2 posts tagged “blackbird behavior”
Well it just gets curiouser and curiouser. The female blackbird returned to the nest this morning. She diddn't stay, just plumped up the bedding and went off a few minutes later.
The thing is, if she had been violently attacked on the nest by other birds or rodents (the location is absolutely squirrel proof though) I am certain she would have abandoned this nest and possibly even the territory - this has already happened to an unlucky pair of blackbirds who got raided by squirrels in next doors garden. They left and never came back. So when I saw that all the eggs were gone, I assumed the worst, that we would never see her again. Wether the nest was attacked or robbed stealthily while she was on a rest break, I feel sure that a robbed nest would be too much for any bird.
So was it robbery, or were the eggs perhaps bad and removed by the parent birds themselves? Did the eggs hatch, producing sickly chicks that died soon after? And will the female return to lay yet more eggs?

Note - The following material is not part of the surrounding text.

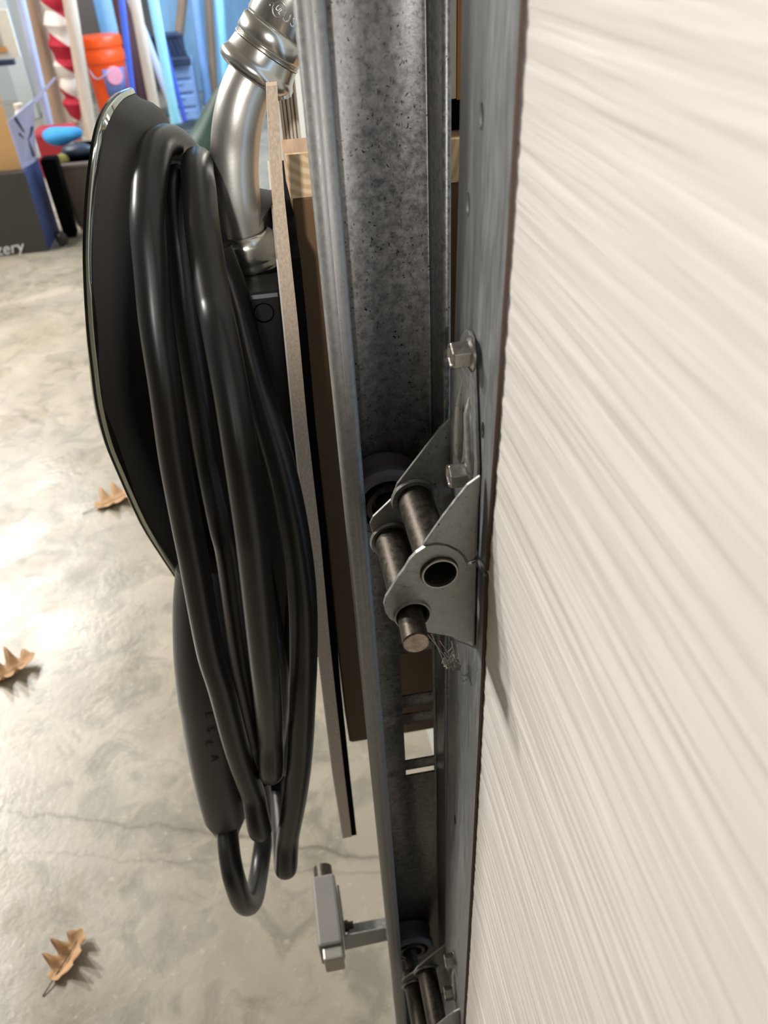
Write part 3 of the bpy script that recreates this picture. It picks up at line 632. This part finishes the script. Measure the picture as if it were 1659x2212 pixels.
a = frust(P(85, 350, 3.33).x, P(122, 350, 3.33).x, 3.33, 3.405, .001, P(100, 345, 3.33).z, .006).build('black_bag', M['void'], None, bev=.008); tag(a, 'slim black bag squeezed between navy box side and taupe bin', 'bag')
def blob(name, mat, u, v, y, rx, rz, label, cat, seed, drop=0):
    c = P(u, v, y); vs = []; n1, n2 = 10, 16
    for i in range(n1+1):
        for k in range(n2):
            t, ph = math.pi*i/n1, 2*math.pi*k/n2; p = Vector((math.sin(t)*math.cos(ph)*rx, math.sin(t)*math.sin(ph)*rx*.8, math.cos(t)*rz))
            p *= 1+.28*noise.noise(p*14+Vector((seed, 0, 0))); vs.append(c+p)
    lo_ = min(q.z for q in vs)
    if drop: vs = [q-Vector((0, 0, lo_-drop)) for q in vs]
    o = MB().add(vs, [(i*n2+k, i*n2+(k+1) % n2, (i+1)*n2+(k+1) % n2, (i+1)*n2+k) for i in range(n1) for k in range(n2)], True).build(name, mat, None)
    return tag(o, label, cat)
blob('blue_cloth', M['bluecloth'], 140, 316, 3.63, .08, .034, 'crumpled bright blue cloth on top of taupe bin', 'cloth', 1, zt3+.026)
blob('yellow_cloth', M['yellow'], 134, 346, 3.47, .028, .022, 'small olive-yellow cloth tucked under the blue cloth', 'cloth', 2)
blob('dark_cloth', M['navy'], 172, 345, 3.52, .06, .024, 'dark crumpled cloth beneath the bright blue cloth', 'cloth', 3, zt3+.001)
rc = P(118, 310, 4.3); a = MB().box((rc.x-.10, 4.3, .001), (rc.x+.09, 4.5, rc.z+.05)).build('red_tub', M['red'], None, bev=.015); tag(a, 'dark red tub standing behind the blue cloth', 'tub')
# leaning poles: (name, material, top px, foot px, y, radius)
def pole(name, mat, a, b, y, r, label, cat='pole', y2=None, group=None):
    A, B = P(*a, y), P(*b, y2 or y); d = (B-A).normalized()
    A2 = A - d*1.0
    if B.z > .02: B2 = B + d*((B.z-.003)/-d.z) if d.z < -.01 else B
    else: B2 = B
    t = thing(name, B2, label, cat, group)
    MB().tube([A2, B2], r, 14).build('pole_shaft', M[mat], t)
    MB().tube([B2-d*.03, B2+d*.001], r*1.12, 14).build('pole_tip', M[mat], t)
    return t
pole('metal_pole', 'lavpole', (45, 0), (112, 292), 4.6, .020, 'lavender-white metal pole leaning leftmost among the poles')
pole('wooden_pole', 'dowel', (68, 0), (132, 290), 5.2, .044, 'thick tan wooden pole just left of the flag')
pole('wooden_pole', 'paledowel', (150, 0), (196, 285), 5.0, .034, 'thick pale wooden pole between flag and orange bucket')
pole('wooden_pole', 'dowel', (98, 60), (158, 300), 5.4, .016, 'thin wooden stick below the rolled flag')
pole('plastic_pole', 'bluepole', (262, 0), (291, 240), 4.8, .016, 'straight blue pole standing right of the orange bucket')
pole('shovel_handle', 'paledowel', (291, 0), (346, 300), 4.9, .028, 'pale wooden handle between blue pole and turquoise tube', 'handle')
pole('plastic_tube', 'aqua', (336, 28), (376, 246), 4.6, .024, 'glossy turquoise plastic tube in front of the drawers', 'tube')
pole('light_blue_pole', 'ltblue', (420, 0), (446, 190), 5.9, .03, 'light blue pole right of the dark chair')
pole('white_pole', 'aqua', (473, 0), (486, 160), 5.5, .026, 'whitish pole nearest the conduit at the top')
pole('blue_broom_handle', 'bluepole', (330, 0), (338, 30), 5.3, .014, 'thin deep blue handle above the turquoise tube', 'handle')
pole('garden_stick', 'dowel', (395, 0), (386, 80), 6.1, .03, 'tan stick above the dark chair back', 'stick', 6.1)
pole('grey_stick', 'dowel', (452, 20), (462, 190), 6.25, .026, 'greyish tan stick between light blue and whitish poles', 'stick')
pole('broom_handle', 'lavpole', (318, 90), (380, 250), 5.1, .022, 'whitish broom handle crossing behind the pale wooden handle', 'handle')
# rolled flag
fl = thing('rolled_flag', P(150, 240, 5.1), 'rolled red and white striped flag leaning among wooden poles', 'flag')
A, B = P(96, -120, 5.1), P(166, 262, 5.1); n = 26
rr = [.045+.022*math.sin(math.pi*min(1, i/n*1.2)) + .012*math.sin(i*1.9) if i < n-3 else .06-(i-n+3)*.014 for i in range(n+1)]
MB().tube([A+(B-A)*i/n for i in range(n+1)], rr, 18).build('flag_cloth', M['flag'], fl)
MB().tube([B-(B-A)*.1, B+(B-A)*.16], .014, 10).build('flag_staff', M['dowel'], fl)
# orange bucket
bu = thing('orange_bucket', (P(222, 200, 5.4).x, 5.5, 0), 'orange plastic bucket with pale printed label behind the poles', 'bucket')
c = P(219, 100, 5.5); zt4 = P(219, 76, 5.5).z; zb4 = P(219, 260, 5.5).z; R0 = (P(265, 100, 5.5).x-P(174, 100, 5.5).x)/2
MB().lathe((c.x, 5.5, zt4), (0, 0, -1), [(0, 0), (0, R0*.98), (.012, R0*1.03), (.05, R0*1.03), (.055, R0*.99), (.075, R0*.99), (.08, R0*1.02), (.13, R0*1.0), (.135, R0*.95), (zt4-.002, R0*.78), (zt4-.001, 0)], 40).build('bucket_body', M['orange'], bu)
lb = []; 
for zq in (.16, .30):
    for k in range(9):
        t_ = math.radians(-75+ -20+k*9.5); rq = R0*(.95-.17*(zq-.135)/(zt4-.135))+.002; lb.append((c.x+math.sin(t_+math.radians(88))*rq, 5.5-math.cos(t_+math.radians(88))*rq, zt4-zq))
MB().add(lb, [(k, k+1, k+10, k+9) for k in range(8)], True).build('bucket_label', M['labelblue'], bu, solid=.002)['label'] = 'faded blue and pink printed label'
pk = P(248, 158, 5.5); MB().lathe((c.x+R0*.42, 5.5-R0*.87, pk.z), (.35, -1, 0), [(.0, .05), (.012, .045), (.014, 0)], 18).build('label_print', M['pink'], bu)
MB().tube(cr([(c.x-R0, 5.5, zt4-.1), (c.x-R0*.5, 5.5-R0*.95, zt4-.20), (c.x+R0*.2, 5.5-R0*1.06, zt4-.17), (c.x+R0, 5.5, zt4-.1)], 6), .004, 8).build('bucket_handle', M['lavpole'], bu)
# dark folding chair on the drawer unit
dc = thing('drawer_unit', P(392, 250, 5.4), 'pale blue stacked drawer unit standing below the dark chair back', 'drawers')
xa, xb = P(362, 200, 5.4).x, P(424, 200, 5.4).x; za, zb5 = P(392, 140, 5.4).z, .002
MB().box((xa, 5.41, zb5), (xb, 5.8, za)).build('drawer_frame', M['drawer'], dc, bev=.01)
hh = (za-zb5)/4
for i in range(4): 
    d_ = MB().box((xa+.012, 5.395, zb5+hh*i+.008), (xb-.012, 5.412, zb5+hh*(i+1)-.008)).build('drawer', M['drawer'], dc, bev=.006)
    MB().box((xa+.07, 5.385, zb5+hh*(i+.72)), (xb-.07, 5.396, zb5+hh*(i+.8))).build('drawer_pull', M['ltblue'], d_)
nc = thing('chair_back', P(362, 110, 5.3), 'dark navy slatted plastic chair back resting on the pale drawers', 'chair')
x0, x1, z0_, z1_ = P(322, 110, 5.35).x, P(408, 110, 5.35).x, P(370, 146, 5.35).z, P(362, 70, 5.35).z
MB().box((x0, 5.35, z1_-.035), (x1-.03, 5.385, z1_)).build('top_rail', M['navy'], nc, bev=.012)
MB().box((x0+.03, 5.35, z0_), (x1, 5.385, z0_+.05)).build('bottom_rail', M['navy'], nc, bev=.01)
for i in range(7):
    xx = x0+.012+(x1-x0-.07)*i/6; MB().hexa([(xx, 5.358, z1_-.03), (xx+.022, 5.358, z1_-.03), (xx+.05, 5.358, z0_+.04), (xx+.028, 5.358, z0_+.04)], (0, .016, 0)).build('slat', M['navy'], nc)
MB().box((x0+.02, 5.375, z0_+.02), (x1-.02, 5.38, z1_-.02)).build('back_panel', M['navy'], nc)
# pale blue sheet on the far wall, green bag, dark bags
ps = MB().box((P(330, 60, 6.4).x, 6.40, .002), (P(640, 60, 6.4).x, 6.43, 2.2)).build('daylight_blue_sheet', M['paleblue'], None, bev=.006); tag(ps, 'large pale blue sheet coloured as daylight on the far wall', 'sheet')  # pale blue colour stands in for window light on the far wall
gs = MB().box((P(205, 60, 6.3).x, 6.3, .002), (P(262, 60, 6.3).x, 6.33, 1.6)).build('daylight_blue_board', M['paleblue'], None, bev=.006); tag(gs, 'pale blue board coloured as wall daylight behind the orange bucket', 'board')  # more of the daylit wall, put into the board's pale blue
gr = MB().box((P(170, 60, 6.2).x, 6.2, .002), (P(214, 60, 6.2).x, 6.23, 1.6)).build('taupe_board', M['taupe'], None, bev=.006); tag(gr, 'taupe board standing between pale pole and pale blue board', 'board')
mb = MB().box((P(272, 150, 5.6).x, 5.6, .002), (P(306, 150, 5.6).x, 5.8, .75)).build('maroon_bag', M['maroon'], None, bev=.04); tag(mb, 'dark maroon bag between the blue pole and wooden handle', 'bag')
c1 = P(470, 330, 3.0)
gt = MB(); pts = [P(u, v, 3.0) for u, v in ((494, 170), (478, 220), (455, 290), (430, 350), (395, 462))]
pts[-1] = Vector((pts[-1].x-.02, pts[-1].y, .012)); pts.insert(-1, Vector((pts[-1].x+.01, pts[-1].y, .16)))
q_ = cr(pts, 5); gt.tube(q_, [.015+.075*min(1, i/17) if i < len(q_)-5 else .09-.015*(i-len(q_)+5) for i in range(len(q_))], 16); gb = gt.build('green_umbrella', M['green'], None); tag(gb, 'dark green folded umbrella between the cables and the conduit', 'umbrella')
blob('black_bag', M['black'], 410, 292, 4.35, .16, .09, 'rounded black bag on the floor below the pale drawers', 'bag', 7, .002)
blob('black_shoe', M['black'], 133, 512, 3.24, .022, .026, 'small black shoe on the floor beside the navy box side', 'shoe', 9, .002)
# left edge clutter
gl = MB().box((P(-10, 60, 5.9).x, 5.9, .002), (P(30, 60, 5.9).x, 5.95, 1.7)).build('drywall_sheet', M['wall'], None, bev=.005); tag(gl, 'flat grey-white drywall sheet standing at the far left', 'sheet')
po = thing('picture_frame', P(0, 90, 4.4), 'small framed picture leaning at the far left edge above the carton', 'picture')
A = P(-40, 130, 4.4); B = P(14, 20, 4.4); MB().box((A.x, 4.4, A.z), (B.x, 4.42, B.z)).build('frame_border', M['trim'], po); C_ = P(6, 98, 4.4); MB().box((A.x+.02, 4.392, C_.z), (C_.x, 4.4, B.z-.02)).build('print', M['lens'], po); MB().box((A.x+.02, 4.392, P(0, 113, 4.4).z), (P(16, 113, 4.4).x, 4.4, P(0, 102, 4.4).z)).build('orange_band', M['orangewood'], po)
dp = MB().box((P(-20, 120, 4.35).x, 4.35, P(0, 143, 4.35).z), (P(25, 120, 4.35).x, 4.39, P(0, 131, 4.35).z)).build('ledge', M['navy'], po)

It's Sunday, and the female has been incubating her eggs for a full week now. It seems to me to be an extraordinarily tedious job, and I'm wondering if she feels the same. A few days ago I noticed something new; the female, sitting on her nest, making the same plaintive "seep, seep" call that I had attributed to the male bird a few days before. She's obviously communicating something to her mate - but what? I crane my head to to see if there is something out there that could be bothering her. Nothing. Or at least, nothing that I can imagine would bother her - who knows what she's making of the world right now anyway? Then I get another idea, a more credible one. Is she calling her mate because she needs a rest from sitting, needs to stretch her wings, take in a worm or two, scratch her itchy belly? Could she actually be bored? At any rate the male doesn't come. I listen to her seeping pathetically for a good hour before he turns up, cautiously approaching the windowbox from it's most overgrown side. And she's off! As soon as he is in her field of vision she launches herself into the air without a backward glance, leaving him in charge. He perches awkwardly on the side of the nest, bows low to the eggs inside and peers at them uncertainly. He seems quite at a loss. He is handsome; I drink in his beauty as he straightens up and spots me. He is far more nervous than the female - he hasn't spent long hours in my company as she has, and I know I make him feel uncomfortable. He stands as stiffly as a sentry; I am reminded of the guards who stand along Whitehall in their bearskin hats and scarlet tunics, flamboyant, still as statues and utterly ridiculous. It becomes clear that he does not share his mates infinite patience and after only five minutes he flies up to perch on next doors roof, becomes unhappy with the view from up there, and drops back to the nest. After some impatient shuffling about on the nests rim, he's had enough and flies away, leaving the eggs unguarded. Luckily the female returns not long after, settles herself comfortably back onto the eggs and sits dreaming, her short rest break over.